Des milliers d’entrepreneurs dans le monde font du RSE sans le savoir. Je vais prendre deux exemples opposés. D’un côté, un milliardaire qui a des entreprises qui gagnent de l’argent, il est plutôt de gauche et il finance des médias plutôt écolos et de gauche qui sont cohérents avec ses idées. À l’inverse, un milliardaire catholique qui finance des médias qui correspondent à ses convictions… Dans ces deux illustrations, ce sont des sortes de politique RSE qui ne disent pas leur nom…

Complètement. Aujourd’hui, le mot RSE a explosé dans les recherches sur Google, mais c’est vrai, les entrepreneurs engagés existent depuis toujours. Une entreprise comme Patagonia n’est pas récente : pour autant, l’équipe fondatrice a voulu prendre des engagements sains en alliant performances économiques avec des valeurs fortes. Je prends l’exemple de Décathlon aussi, où la culture d’entreprise est forte, les valeurs sont aussi fortes et c’est une entreprise qui marche très bien.

Vous évoquez aussi la confiance que l’on doit éprouver à l’égard de l’État par rapport aux élections qui freinent la transition écologique et sociale. Ne sommes-nous pas dans un tunnel sans fin, car lorsque l’on veut accélérer la transition écologique, on voit débarquer les Gilets jaunes ?

Effectivement, certains pourraient être très pessimistes sur les années qui viennent, que ce soit sur la crise climatique, qui est un enjeu majeur, mais aussi sur le fossé qui continue de se creuser avec les inégalités sociales, et vous évoquez à juste titre les Gilets jaunes.
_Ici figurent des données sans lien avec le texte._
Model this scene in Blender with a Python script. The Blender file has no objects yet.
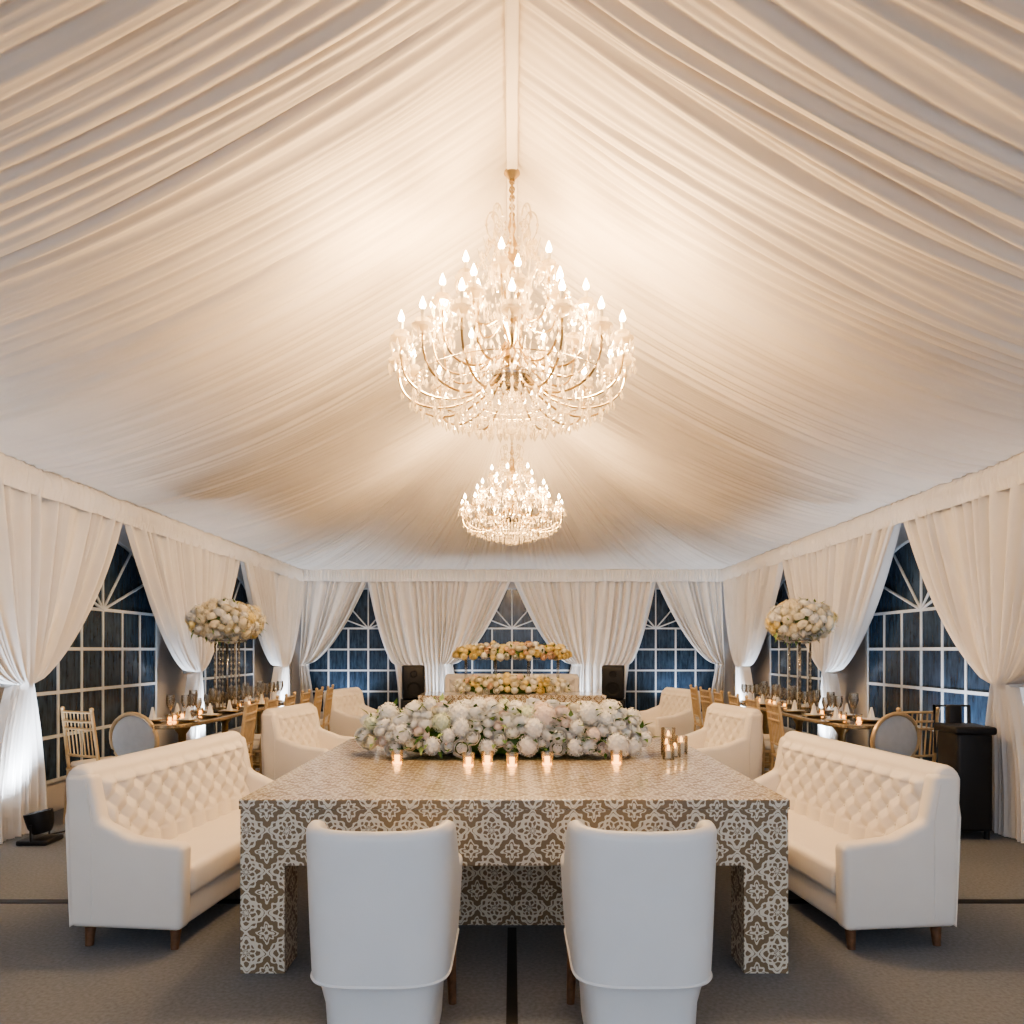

Je me qualifierai plutôt d’optimiste pragmatique et je préfère voir le bon côté des choses. Il y a des gens de bonne volonté qui arrivent, malgré l’inertie ambiante, mais on ne peut plus remettre au lendemain les problèmes que l’on doit résoudre. C’est maintenant que nous devons traiter de tout cela. Aujourd’hui, être un homme politique, ce n’est pas évident. On est dans un contexte de défiance qui atteint un niveau très important, pourtant on a besoin de réformes et de réglementations. Il ne faut pas négliger ces sphères en se disant que ces gens sont tous pourris, ce n’est pas du tout le cas, je voulais aussi le souligner.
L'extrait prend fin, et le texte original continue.